Several times, Clarkson tried to get slave-ship captains prosecuted for murder. None of these attempts succeeded, but word of them got back to London, where the sober Quaker businessmen on the committee were alarmed that instead of quietly investigating, Clarkson was getting too combative. One wrote to him, “I hope the zeal and animation with which thou hast taken up the cause will be accompanied with temper and moderation.”


 


But Clarkson showed no moderation as he rode on to Liverpool, the world’s largest slave-trade port, which would be sending 81 ships to Africa that year. As he was walking past a ship chandler’s shop, he was shocked to see handcuffs, leg shackles, and thumbscrews in the window. He also noticed a surgical instrument with a screw device, used by doctors in cases of lockjaw. The shopkeeper explained: It was for prying open the mouths of any slaves on shipboard who tried to commit suicide by not eating. Clarkson bought one of each item; from here on, he would display them to the newspaper editor in every town he passed through.

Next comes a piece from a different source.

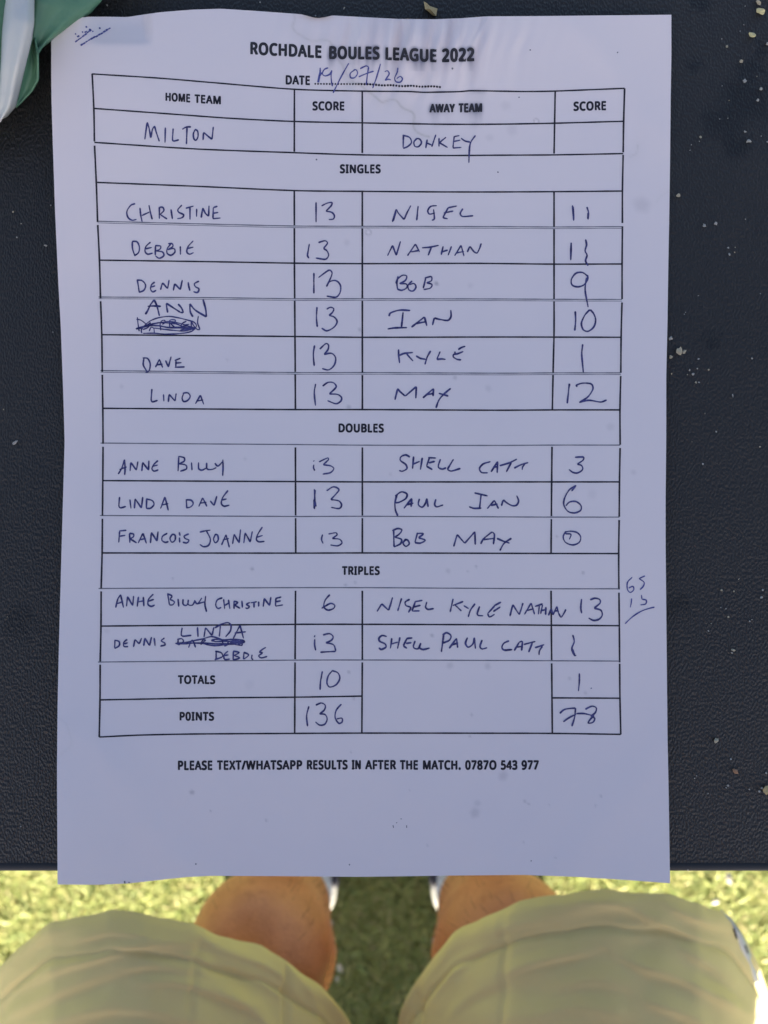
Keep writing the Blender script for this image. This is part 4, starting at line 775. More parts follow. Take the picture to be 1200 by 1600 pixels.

He was learning that organizing alone is not enough; you need to wage a media campaign.


 


At the King’s Arms tavern in Liverpool, where he stayed, men pointed him out in the dining room. “Some gave as a toast, Success to the Trade, and then laughed immoderately, and watched me when I took my glass to see if I would drink it.” Before long, he began receiving anonymous death threats. One day, looking back from the end of a pier in a heavy gale, “I noticed eight or nine persons making towards me …. They closed upon me and bore me back.” The group included one of the ship’s officers he was trying to have prosecuted for murder. At this moment, his tall, strong build saved him from harm — and possibly from death if, like most Britons of his day, he did not know how to swim. “It instantly struck me that they had a design to throw me over the pier-head…. There was not a moment to lose…. I darted forward. One of them, against whom I pushed myself, fell down…. And I escaped, not without blows, amidst their imprecations and abuse.”